We have not seen so far the emergence of a new paradigm for cultural law and policy that appropriately reflects the contemporary geopolitical and technological contexts (Raboy 2002). There is not an appropriate “cultural policy toolkit”, as Grant and Wood (2004) call it, that can accommodate the increased policy interdependence and the prevalent messy governance structures (e.g. Burris, Kempa, and Shearing 2008), and adapt law in the face of technological change (Brownsword and Yeung 2008; Burri and Cottier 2012).

Indeed, what we sketched above, is a tale of parallel worlds. The domain of traditional international cultural policymaking seems extremely path dependent with little hope for change, even in the face of transformative changes both in governance actors and processes and in technological affordances. At the same time, this is the area, where the hard law exists. It is however a clear expression of cultural nationalism, seeking to carve out policy space for the sovereign state. The Internet governance domain has radically different governance features, with substantially less gravity given to the state, with multiplicity of actors and complex interactions. Through its active deliberation platforms, often facilitated through communicative technologies, it bears the potential to produce changes in the underlying meanings of issue areas through interaction rather than through power, as Singh’s theory of “meta-power” predicts (Singh 2013:11). In the field of relevant cultural and human rights issues, this has not happened yet. There are few signs of emerging cultural internationalism and there is a relatively low value attached to cultural policy objectives, with missing links to existing conceptualizations of human rights and cultural diversity, also because of the different active actors and the different framing. We argued that the framing of issues and principles is important and this importance may be augmented especially in contexts of policy change (Napoli and Karppinen 2013). Internet governance is also a domain of low legalization with no or few binding rules, so from the perspective of classic public international law, and in cases of potential norm conflict, its rules may be dismissed.
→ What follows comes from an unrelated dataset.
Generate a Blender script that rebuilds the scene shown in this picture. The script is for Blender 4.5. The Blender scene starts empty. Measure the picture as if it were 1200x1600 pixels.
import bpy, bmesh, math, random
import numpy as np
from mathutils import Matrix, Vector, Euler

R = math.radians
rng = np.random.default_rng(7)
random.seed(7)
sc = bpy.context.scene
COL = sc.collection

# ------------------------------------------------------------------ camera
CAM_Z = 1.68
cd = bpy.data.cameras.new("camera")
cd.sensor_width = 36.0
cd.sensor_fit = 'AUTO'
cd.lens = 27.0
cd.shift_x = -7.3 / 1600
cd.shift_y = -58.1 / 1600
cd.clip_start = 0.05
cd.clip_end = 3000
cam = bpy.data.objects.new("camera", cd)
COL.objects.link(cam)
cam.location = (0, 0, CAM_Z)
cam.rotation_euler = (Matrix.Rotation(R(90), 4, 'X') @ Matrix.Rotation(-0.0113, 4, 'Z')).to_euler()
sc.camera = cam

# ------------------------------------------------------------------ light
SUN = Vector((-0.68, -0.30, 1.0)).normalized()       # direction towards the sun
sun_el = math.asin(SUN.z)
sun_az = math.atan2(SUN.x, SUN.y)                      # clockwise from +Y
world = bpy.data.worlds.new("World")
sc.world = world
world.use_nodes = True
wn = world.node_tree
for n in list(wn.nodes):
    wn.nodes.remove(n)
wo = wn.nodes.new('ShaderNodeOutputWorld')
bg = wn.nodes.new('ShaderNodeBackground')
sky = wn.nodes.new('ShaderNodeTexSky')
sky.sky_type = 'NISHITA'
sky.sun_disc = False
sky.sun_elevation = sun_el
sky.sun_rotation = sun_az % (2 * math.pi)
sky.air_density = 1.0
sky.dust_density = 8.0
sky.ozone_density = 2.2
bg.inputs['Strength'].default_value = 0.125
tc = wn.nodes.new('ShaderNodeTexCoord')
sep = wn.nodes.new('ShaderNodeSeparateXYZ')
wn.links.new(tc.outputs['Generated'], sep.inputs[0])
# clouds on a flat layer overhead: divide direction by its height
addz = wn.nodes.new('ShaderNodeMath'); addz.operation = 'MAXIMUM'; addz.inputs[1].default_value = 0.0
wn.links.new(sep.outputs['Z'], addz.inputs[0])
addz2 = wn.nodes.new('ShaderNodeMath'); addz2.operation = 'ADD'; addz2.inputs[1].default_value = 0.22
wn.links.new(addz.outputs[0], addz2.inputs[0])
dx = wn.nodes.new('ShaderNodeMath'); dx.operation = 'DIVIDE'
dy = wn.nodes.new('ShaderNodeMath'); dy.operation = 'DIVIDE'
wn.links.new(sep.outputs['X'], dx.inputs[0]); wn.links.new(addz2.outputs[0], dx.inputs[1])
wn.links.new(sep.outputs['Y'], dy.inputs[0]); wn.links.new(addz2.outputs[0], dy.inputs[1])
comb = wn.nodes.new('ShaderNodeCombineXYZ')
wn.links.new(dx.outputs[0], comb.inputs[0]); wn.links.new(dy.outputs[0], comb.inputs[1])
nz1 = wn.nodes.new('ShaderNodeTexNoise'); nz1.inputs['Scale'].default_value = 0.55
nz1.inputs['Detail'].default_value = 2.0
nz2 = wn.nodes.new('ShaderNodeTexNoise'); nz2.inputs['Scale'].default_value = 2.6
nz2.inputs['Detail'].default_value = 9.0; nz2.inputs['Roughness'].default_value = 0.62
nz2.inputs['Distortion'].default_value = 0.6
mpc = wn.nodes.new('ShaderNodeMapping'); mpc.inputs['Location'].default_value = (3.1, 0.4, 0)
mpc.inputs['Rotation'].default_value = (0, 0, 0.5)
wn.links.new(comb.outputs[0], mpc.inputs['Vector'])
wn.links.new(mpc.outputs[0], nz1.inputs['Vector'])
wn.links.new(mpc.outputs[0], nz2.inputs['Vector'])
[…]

It is likely that the two environments will continue to coexist and while we do not hope for a “conscious awakening” and instant linking and uniform meanings in all sites of cultural policymaking, we can expect changes of politics over time (Singh 2013:7). It will be particularly interesting to observe the role of technology, of the Internet, as both challenging the underlying rationales for conventional cultural nationalism (e.g. Burri 2014), and as facilitating communicative processes, deliberation, and learning in networked environments (Singh 2013:19). It will be also important to see how the state as a regulatory entrepreneur will position itself in the newly emerged broader field of global cultural governance. The stakes should not be underestimated, as key fundamental rights, such as the freedom of information and expression, are affected, even in seemingly technical questions.